When we play shove or fold, the math is simple. When we shove and Villain was bluffing, he folds and we win the pot. When we fold, he wins the pot. There only are two outcomes for Villain’s 4-bet bluffs: win the pot as it stands or lose the 4-bet.

When we add calling to the mix, however, things get a little murkier. Now some of our continues are bad news for Villain, but not as bad news as if we’d shoved. When we flat a suited broadway or medium pair to his 4-bet for example, he still gets back a decent amount of the pot even with his bluffs. For example, if he bluffs with A5s, he is actually ahead of our KQs. If he bluffs with KJo, he is close to flipping with our 99. Other times, we will be taking the best if it, like when we call with AQs and he was bluffing with KQo. Overall, the times we call do not make Villain 4-bet bluffing terrible for Villain. Therefore, we can make the following rule.

When out of position against a 4-bet, try to shove enough of the time to make Villain indifferent to 4-betting. You can add calls to your range too, but these will not hurt the EV of his bluff so much.

This means that we should still try to shove 39% of the time and then add a few calling hands to the mix.

Which Hands to Shove?

The best hands to jam 100BB over the 4-bet with fall into the following three categories:

  • Clear Value Hands
  • Pairs
  • Suited Blockers

A clear value hand is a hand that is clearly making money by shoving. It might be ahead when the stacks go in (AA for example) or it might profit through a combination of picking up dead money and retaining decent equity when all-in (AKo is an example of such a hand.) In a SB vs. CO situation, hands like JJ+ and AK tend to comprise this group of holdings.

Pairs make reasonable light 5-bet candidates at this stack depth because they do well against Villain’s most common 4-bet/call-it-off hand – AK. A pair like 88 is a clear favourite against AKo and is close to flipping against the suited equivalent. These hands might have something like 35% equity when they get all in again Villain’s [QQ+ AK] and this is a healthy chunk. Provided that we get our opponent to fold a reasonable amount of the time, these hands can be profitable semi-bluff shoves.

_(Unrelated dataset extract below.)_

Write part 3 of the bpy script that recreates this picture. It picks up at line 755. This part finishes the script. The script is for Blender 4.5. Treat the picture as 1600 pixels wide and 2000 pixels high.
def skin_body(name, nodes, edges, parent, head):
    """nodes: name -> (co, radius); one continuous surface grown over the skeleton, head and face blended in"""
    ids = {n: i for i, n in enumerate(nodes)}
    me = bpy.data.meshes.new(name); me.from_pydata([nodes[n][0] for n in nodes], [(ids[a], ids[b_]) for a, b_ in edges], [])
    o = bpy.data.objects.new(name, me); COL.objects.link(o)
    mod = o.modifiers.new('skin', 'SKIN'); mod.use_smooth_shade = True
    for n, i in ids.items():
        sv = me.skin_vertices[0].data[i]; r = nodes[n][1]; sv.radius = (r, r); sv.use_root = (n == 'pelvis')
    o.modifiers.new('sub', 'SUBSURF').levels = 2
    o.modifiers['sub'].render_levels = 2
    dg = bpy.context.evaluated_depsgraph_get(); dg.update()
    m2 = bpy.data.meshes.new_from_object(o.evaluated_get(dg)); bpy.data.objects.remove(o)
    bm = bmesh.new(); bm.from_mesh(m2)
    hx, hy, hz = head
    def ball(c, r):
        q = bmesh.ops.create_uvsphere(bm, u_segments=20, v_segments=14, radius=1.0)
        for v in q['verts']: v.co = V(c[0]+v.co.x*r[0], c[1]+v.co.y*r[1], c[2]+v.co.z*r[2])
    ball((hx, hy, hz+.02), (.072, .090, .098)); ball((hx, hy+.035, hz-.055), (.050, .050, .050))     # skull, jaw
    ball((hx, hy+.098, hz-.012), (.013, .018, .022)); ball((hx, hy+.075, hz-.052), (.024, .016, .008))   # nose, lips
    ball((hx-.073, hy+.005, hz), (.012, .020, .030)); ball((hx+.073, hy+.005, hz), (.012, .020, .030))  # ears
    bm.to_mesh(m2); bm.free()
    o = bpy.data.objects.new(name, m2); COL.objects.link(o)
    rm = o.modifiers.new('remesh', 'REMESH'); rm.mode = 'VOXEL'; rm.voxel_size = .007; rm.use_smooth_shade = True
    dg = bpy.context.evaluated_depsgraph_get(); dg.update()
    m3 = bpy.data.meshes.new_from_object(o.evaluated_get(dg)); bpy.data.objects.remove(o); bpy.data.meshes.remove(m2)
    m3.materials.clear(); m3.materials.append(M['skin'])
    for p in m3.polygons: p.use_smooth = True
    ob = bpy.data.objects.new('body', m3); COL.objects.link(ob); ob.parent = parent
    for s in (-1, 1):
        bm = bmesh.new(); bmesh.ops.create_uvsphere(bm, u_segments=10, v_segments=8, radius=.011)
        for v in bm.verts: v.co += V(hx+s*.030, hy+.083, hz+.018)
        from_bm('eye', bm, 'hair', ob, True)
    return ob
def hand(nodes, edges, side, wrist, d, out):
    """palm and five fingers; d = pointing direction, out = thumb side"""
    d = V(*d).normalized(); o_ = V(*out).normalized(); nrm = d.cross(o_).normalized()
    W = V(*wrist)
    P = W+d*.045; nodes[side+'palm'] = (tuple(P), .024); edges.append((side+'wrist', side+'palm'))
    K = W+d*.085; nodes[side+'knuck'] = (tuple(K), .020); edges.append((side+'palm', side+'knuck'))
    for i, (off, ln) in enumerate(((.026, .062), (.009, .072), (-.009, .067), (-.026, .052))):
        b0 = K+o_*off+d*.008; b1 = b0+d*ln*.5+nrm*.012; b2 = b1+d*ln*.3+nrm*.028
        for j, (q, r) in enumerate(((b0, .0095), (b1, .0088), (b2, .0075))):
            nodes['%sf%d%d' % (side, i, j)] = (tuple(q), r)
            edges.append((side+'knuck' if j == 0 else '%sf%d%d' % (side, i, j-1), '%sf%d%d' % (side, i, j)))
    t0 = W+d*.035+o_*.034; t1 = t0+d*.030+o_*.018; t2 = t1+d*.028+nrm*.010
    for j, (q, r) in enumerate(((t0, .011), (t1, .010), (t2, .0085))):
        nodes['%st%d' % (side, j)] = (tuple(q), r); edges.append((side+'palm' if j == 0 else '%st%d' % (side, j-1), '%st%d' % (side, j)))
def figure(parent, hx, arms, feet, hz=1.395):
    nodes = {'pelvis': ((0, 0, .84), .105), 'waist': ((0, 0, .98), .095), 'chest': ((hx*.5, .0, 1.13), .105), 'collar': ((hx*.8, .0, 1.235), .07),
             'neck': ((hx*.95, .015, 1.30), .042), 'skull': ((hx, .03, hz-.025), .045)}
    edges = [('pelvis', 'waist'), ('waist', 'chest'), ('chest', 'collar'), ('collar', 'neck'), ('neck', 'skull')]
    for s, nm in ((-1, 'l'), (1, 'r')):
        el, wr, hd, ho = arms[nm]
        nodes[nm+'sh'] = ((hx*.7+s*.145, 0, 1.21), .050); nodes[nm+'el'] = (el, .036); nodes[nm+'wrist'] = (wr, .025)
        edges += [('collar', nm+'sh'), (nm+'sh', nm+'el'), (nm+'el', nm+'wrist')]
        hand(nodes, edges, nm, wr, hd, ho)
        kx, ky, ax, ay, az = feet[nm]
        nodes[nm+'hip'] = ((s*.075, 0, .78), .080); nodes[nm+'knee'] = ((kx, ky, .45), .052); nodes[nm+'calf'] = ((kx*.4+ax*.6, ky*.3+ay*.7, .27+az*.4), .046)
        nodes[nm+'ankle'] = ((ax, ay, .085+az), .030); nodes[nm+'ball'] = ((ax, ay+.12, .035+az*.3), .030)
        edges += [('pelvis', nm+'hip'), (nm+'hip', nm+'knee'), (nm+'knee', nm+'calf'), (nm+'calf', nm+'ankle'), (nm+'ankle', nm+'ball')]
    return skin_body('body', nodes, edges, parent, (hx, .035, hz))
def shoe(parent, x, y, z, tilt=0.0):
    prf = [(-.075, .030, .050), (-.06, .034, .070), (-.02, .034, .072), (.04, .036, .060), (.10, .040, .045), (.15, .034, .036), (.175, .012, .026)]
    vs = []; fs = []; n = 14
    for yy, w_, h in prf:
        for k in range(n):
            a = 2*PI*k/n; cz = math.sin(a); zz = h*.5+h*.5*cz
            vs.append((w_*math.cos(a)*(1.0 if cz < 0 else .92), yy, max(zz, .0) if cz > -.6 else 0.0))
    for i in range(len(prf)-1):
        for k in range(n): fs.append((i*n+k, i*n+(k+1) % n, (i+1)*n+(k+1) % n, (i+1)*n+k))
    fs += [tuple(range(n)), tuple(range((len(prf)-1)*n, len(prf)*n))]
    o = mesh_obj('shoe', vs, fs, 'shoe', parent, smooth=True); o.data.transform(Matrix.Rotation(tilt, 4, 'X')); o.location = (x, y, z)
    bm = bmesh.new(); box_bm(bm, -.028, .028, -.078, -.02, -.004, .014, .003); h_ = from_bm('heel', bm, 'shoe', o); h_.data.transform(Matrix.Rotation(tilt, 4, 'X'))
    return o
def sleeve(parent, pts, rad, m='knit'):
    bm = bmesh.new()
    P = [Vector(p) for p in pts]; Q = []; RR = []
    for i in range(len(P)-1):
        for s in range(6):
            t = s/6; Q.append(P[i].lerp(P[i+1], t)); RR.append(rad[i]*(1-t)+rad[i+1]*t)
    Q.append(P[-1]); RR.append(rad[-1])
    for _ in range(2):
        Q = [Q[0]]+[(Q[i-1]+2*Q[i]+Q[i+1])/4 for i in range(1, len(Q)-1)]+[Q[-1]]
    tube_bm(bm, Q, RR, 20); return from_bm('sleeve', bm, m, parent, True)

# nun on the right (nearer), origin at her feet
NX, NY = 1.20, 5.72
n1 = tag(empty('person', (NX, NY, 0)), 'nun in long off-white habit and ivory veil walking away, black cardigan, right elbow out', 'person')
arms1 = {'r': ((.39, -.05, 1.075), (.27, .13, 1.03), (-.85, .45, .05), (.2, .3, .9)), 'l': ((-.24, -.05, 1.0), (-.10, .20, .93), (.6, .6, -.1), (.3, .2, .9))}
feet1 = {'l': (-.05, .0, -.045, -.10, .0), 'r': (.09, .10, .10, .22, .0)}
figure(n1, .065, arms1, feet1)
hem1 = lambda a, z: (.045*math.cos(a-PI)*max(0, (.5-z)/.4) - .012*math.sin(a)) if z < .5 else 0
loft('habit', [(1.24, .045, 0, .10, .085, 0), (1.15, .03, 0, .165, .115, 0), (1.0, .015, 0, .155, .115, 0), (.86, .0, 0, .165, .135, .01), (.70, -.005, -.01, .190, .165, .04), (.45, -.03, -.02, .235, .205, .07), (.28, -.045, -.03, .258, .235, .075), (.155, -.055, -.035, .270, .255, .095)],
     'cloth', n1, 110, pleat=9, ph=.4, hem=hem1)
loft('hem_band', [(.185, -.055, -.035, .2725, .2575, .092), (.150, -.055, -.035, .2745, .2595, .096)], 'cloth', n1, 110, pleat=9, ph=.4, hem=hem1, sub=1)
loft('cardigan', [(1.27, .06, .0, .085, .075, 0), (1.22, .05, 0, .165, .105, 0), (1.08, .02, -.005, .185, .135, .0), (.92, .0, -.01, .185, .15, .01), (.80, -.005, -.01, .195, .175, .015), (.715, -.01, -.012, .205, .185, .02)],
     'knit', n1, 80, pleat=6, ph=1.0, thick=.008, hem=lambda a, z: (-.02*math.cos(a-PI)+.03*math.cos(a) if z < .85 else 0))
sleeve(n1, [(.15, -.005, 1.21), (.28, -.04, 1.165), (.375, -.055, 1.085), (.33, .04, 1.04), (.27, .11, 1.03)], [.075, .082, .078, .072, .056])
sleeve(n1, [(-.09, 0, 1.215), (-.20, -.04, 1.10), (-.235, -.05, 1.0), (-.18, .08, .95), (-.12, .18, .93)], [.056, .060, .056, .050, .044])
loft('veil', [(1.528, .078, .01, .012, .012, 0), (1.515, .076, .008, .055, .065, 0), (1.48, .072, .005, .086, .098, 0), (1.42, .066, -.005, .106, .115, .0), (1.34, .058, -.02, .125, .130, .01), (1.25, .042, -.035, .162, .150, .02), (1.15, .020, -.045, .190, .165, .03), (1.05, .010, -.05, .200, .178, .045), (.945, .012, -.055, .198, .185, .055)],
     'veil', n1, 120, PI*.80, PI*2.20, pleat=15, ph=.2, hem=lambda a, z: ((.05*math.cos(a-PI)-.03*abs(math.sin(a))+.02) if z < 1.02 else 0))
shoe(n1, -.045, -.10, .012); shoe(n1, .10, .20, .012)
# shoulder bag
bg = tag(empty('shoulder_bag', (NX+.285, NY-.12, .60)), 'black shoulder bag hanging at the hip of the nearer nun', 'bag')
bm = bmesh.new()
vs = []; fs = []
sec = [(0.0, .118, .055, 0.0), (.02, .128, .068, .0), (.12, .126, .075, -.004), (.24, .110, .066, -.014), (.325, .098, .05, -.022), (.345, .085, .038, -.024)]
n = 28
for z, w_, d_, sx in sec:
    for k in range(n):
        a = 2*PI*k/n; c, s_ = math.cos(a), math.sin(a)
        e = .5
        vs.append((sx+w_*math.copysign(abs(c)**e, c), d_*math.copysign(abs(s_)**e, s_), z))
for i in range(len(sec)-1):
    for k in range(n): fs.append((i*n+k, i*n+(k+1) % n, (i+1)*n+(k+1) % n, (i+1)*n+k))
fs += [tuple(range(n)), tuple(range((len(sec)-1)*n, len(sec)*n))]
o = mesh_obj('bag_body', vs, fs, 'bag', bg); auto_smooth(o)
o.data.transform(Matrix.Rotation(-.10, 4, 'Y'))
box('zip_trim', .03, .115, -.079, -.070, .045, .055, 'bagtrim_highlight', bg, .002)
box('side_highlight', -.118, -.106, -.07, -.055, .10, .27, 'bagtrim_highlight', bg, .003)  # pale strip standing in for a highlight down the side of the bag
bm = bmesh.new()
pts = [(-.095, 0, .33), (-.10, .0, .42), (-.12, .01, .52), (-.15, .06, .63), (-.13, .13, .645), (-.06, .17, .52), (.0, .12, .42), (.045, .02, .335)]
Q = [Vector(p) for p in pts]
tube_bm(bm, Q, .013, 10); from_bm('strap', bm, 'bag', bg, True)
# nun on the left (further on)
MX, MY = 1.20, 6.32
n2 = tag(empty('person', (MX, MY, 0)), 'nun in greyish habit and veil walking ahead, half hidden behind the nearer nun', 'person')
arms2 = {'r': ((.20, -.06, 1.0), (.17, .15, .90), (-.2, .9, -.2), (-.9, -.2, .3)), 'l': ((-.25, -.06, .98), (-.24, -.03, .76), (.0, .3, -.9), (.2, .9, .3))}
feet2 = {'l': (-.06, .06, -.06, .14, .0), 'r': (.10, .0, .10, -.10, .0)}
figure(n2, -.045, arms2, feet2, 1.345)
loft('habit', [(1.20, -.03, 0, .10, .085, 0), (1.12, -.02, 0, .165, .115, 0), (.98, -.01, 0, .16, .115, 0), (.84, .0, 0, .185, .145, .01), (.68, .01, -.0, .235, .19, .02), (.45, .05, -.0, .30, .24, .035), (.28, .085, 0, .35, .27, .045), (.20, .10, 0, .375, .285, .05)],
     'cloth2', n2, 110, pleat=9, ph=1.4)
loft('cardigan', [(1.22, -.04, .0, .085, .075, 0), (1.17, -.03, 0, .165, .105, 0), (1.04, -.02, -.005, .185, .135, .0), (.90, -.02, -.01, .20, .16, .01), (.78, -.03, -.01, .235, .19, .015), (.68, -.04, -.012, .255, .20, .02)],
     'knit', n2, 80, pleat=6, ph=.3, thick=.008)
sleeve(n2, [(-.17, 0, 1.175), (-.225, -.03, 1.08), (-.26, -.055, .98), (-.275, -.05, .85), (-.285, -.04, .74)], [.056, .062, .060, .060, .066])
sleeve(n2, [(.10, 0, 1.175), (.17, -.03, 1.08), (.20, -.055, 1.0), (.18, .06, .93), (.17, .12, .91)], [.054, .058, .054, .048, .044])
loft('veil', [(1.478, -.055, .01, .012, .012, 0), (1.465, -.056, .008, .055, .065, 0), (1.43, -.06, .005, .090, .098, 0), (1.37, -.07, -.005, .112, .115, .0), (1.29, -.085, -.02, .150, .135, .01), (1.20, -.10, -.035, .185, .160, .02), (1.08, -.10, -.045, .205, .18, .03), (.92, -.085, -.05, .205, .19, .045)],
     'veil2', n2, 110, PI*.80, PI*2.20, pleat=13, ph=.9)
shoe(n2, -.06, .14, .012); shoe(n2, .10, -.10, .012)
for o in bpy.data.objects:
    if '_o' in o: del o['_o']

Finally, Suited Blocker hands are things like A5s and AJs. We prefer to have an ace here because removing AA from the deck is the main objective when bluff-shoving. These hands also have reasonable equity against the [QQ+, AK] coming in at around 32%.

Which Hands to Call?

When calling a 4-Bet, we normally desire high equity and playability. Hands like AQs and TT are the bread and butter flatting hands from out of position, but it is also possible to defend weaker holdings like T9s and KJs provided that the spot is late position and the opponent is capable of bluffing at a decent frequency. Try to avoid calling big dominated off-suit cards like KQo and AJo. These hands are not in good shape and are likely to win medium sized pots or lose entire stacks.

Conclusion

My final advice on defending against avid 4-bettors is that it is not your hand that needs to hit a certain defence frequency, but your range. It is perfectly okay to fold AJo to a 4-bet every time, even when Villain is aggressive. Only your range can be exploited, not your hand, for he doesn’t know what you have!